Although many of us would wish for a beautiful end to our BMT life, I cannot help but be disappointed. With the announcement of platoon best just before we booked out, I finally realised that effort does not always translate into results. Well, as you may have guessed, I fell short of being the platoon best and was even more disappointed when my name was not on the list of platoon top 5. Despite always putting in my 110%, I guess my occasion arrogant attitude (well, it cannot be helped since sometimes I just cannot stand the way army does things and the fact that the training pace was TOO slow) did not favour my sergeants. Or maybe the fact that I hardly "communicate" with them (I am just using nice words here…I guess those reading might understand what I am trying to say) distances myself away from their favour. Anyway, I am not trying to be bitter or jealous here (because I know my failure in IPPT already cost me according to my PC), I just feel that there were others who deserved the platoon best more. For your information, the chosen platoon best and the other top 3s failed both IPPT and SOC, some even did not attain marksman for their BTP, while those who did constantly well in BTP, SOC and IPPT did not make it into top 5. Well, seems to me that "communication" is the best tool to success.

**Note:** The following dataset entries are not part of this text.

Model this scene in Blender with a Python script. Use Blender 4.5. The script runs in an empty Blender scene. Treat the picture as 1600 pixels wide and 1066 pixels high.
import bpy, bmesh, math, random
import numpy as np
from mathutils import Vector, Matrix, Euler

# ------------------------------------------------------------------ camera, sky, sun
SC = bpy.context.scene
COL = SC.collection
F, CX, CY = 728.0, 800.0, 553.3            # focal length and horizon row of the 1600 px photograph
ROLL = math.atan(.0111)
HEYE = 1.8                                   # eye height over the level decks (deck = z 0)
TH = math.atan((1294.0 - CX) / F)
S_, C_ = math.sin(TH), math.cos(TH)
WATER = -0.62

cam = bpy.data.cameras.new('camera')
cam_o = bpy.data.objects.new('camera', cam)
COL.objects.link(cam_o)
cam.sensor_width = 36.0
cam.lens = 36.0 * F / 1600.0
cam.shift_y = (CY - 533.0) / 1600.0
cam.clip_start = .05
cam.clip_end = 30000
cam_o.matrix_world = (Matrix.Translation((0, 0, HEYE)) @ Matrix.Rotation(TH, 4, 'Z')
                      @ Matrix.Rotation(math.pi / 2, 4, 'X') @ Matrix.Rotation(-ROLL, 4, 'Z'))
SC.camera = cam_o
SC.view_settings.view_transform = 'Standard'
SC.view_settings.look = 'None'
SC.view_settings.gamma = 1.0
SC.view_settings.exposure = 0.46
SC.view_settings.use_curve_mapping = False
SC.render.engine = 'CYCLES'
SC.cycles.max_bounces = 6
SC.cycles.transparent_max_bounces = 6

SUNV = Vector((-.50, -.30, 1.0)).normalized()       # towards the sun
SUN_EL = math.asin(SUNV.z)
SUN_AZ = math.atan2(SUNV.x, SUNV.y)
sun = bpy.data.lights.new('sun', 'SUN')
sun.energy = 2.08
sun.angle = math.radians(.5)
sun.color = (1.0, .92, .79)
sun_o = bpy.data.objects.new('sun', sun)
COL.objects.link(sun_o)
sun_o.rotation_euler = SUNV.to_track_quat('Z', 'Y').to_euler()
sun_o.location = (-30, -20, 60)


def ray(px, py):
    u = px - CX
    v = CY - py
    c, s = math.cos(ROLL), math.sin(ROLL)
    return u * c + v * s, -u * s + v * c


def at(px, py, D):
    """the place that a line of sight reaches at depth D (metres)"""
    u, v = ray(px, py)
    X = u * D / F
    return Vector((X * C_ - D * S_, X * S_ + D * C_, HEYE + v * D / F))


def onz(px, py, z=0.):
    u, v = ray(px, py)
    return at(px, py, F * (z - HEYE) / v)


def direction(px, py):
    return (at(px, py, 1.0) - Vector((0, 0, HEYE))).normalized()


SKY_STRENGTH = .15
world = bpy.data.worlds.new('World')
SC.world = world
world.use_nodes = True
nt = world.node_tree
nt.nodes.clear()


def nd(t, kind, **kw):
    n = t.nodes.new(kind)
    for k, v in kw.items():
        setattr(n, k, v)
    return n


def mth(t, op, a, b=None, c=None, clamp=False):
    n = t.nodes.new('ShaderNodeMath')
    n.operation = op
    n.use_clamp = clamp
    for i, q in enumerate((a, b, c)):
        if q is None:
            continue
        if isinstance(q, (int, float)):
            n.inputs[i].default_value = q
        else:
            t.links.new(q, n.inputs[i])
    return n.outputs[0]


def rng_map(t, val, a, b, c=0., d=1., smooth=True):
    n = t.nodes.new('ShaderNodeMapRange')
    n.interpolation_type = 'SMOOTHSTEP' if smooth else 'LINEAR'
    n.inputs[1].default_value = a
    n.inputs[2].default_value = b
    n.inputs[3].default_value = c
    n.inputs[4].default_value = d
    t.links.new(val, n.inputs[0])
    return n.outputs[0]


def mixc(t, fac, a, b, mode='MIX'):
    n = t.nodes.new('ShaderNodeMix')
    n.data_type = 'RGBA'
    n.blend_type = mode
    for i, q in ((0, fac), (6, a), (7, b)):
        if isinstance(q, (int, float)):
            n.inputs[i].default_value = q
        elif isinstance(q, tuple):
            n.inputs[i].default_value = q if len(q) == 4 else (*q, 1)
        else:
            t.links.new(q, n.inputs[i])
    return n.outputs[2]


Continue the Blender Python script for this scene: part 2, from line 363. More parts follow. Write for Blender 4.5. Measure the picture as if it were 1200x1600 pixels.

Phew… I finally got it off my chest! Did not really want to discuss this with any of my platoon mates lest it may mar our friendship. Like I said just now, most of us would rather wish for a beautiful end. So I guess keeping this to myself (and since none of them knows I have a blog) would be a win-win situation for everyone. 

Right now, what can be said has already been said and what can be done has already been done. Army life is only a small part of my already short life, so there is no point feeling crappy about it. Hopefully with my next phase of army life waiting for me, I would have the chance to shine again, and be recognised for it.

Imperial College London interview this coming sunday! Gonna try my best to impress so that hopefully I can secure a place in my dream university.